**WORK REQUIRED**
Extract every line that contains the string "with".

**LISTING**
▼

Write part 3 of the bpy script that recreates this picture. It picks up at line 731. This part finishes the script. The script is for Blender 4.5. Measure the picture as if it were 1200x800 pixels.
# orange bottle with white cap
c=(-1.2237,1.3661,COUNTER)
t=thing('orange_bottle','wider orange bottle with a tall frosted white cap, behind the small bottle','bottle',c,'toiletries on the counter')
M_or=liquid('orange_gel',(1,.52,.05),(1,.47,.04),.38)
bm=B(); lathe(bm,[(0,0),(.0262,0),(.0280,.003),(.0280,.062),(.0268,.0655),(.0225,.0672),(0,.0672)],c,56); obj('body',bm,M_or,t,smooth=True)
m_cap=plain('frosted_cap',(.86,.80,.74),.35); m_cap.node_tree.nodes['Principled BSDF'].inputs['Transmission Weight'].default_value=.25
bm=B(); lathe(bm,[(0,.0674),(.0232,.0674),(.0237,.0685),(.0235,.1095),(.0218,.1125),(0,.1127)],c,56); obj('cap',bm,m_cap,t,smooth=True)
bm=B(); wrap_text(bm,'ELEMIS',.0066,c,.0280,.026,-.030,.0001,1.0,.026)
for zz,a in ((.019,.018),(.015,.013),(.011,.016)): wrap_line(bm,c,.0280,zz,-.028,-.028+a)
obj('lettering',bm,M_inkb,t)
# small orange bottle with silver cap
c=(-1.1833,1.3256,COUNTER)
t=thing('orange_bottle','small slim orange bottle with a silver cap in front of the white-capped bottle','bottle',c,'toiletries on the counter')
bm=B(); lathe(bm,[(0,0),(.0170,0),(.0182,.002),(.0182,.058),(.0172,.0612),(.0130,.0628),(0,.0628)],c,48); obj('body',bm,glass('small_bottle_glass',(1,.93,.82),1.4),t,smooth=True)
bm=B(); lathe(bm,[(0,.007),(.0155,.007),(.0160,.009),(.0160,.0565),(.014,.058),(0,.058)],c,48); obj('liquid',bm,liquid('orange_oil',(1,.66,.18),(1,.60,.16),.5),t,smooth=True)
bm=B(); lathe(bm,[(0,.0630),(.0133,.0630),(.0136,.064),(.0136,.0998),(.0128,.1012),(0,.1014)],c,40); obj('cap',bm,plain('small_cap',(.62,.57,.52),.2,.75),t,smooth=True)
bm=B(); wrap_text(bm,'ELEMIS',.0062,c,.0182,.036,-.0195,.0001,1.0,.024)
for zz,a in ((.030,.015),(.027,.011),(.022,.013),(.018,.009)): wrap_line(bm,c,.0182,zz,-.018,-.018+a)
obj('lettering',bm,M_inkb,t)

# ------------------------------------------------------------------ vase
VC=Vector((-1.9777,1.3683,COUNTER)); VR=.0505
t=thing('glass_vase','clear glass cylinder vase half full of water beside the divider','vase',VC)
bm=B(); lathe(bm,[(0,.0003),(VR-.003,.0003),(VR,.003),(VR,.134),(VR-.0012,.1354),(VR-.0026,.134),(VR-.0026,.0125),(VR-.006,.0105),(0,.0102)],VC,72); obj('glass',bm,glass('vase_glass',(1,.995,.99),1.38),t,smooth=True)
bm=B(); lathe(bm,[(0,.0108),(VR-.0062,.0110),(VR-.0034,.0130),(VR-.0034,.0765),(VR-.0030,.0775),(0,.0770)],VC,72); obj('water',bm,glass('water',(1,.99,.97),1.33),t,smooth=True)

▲
▼

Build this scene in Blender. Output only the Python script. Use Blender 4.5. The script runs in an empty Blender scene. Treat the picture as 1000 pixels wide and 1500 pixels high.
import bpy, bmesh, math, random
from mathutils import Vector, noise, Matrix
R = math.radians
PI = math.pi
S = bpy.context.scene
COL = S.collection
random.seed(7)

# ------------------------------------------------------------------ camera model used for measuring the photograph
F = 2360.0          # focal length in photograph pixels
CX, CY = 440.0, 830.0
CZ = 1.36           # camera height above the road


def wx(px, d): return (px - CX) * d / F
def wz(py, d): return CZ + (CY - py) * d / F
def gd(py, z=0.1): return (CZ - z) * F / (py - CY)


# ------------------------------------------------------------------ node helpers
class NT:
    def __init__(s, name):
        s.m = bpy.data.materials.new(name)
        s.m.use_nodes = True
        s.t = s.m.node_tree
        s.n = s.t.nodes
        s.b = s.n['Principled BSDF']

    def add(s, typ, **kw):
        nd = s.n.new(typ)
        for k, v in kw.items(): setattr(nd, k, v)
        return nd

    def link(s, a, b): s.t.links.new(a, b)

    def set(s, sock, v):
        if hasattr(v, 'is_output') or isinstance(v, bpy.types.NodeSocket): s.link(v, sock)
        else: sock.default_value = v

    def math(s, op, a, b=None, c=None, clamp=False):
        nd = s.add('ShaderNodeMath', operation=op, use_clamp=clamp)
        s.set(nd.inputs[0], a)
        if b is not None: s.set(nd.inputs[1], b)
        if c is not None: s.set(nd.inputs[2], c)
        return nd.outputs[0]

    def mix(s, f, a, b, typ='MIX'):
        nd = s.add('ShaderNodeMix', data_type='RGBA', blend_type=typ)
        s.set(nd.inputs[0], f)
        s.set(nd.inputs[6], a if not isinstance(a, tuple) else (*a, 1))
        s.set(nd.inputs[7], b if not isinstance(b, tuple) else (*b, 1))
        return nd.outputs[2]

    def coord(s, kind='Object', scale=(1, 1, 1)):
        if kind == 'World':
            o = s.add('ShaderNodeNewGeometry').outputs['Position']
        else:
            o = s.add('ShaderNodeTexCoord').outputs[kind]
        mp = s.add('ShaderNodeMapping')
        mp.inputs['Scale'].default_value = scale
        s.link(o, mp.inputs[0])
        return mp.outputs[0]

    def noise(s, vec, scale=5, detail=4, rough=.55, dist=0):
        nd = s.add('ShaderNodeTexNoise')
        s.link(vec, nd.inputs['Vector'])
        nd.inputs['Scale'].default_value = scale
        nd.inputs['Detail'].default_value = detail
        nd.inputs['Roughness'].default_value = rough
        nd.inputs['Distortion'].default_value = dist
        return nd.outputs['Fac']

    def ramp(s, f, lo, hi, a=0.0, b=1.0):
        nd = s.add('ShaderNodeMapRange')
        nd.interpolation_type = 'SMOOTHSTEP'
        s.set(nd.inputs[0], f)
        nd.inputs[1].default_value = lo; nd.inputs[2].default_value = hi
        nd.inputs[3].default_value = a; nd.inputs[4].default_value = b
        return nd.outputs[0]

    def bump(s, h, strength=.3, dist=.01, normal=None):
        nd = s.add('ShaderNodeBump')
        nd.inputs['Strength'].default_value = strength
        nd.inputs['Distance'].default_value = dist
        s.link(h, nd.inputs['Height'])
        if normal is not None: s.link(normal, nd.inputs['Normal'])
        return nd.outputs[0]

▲
▼

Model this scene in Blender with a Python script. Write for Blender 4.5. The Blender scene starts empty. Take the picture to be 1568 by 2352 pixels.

▲

**FULL SOLUTION**
# orange bottle with white cap
t=thing('orange_bottle','wider orange bottle with a tall frosted white cap, behind the small bottle','bottle',c,'toiletries on the counter')
# small orange bottle with silver cap
t=thing('orange_bottle','small slim orange bottle with a silver cap in front of the white-capped bottle','bottle',c,'toiletries on the counter')
Model this scene in Blender with a Python script. Write for Blender 4.5. The Blender scene starts empty. Take the picture to be 1568 by 2352 pixels.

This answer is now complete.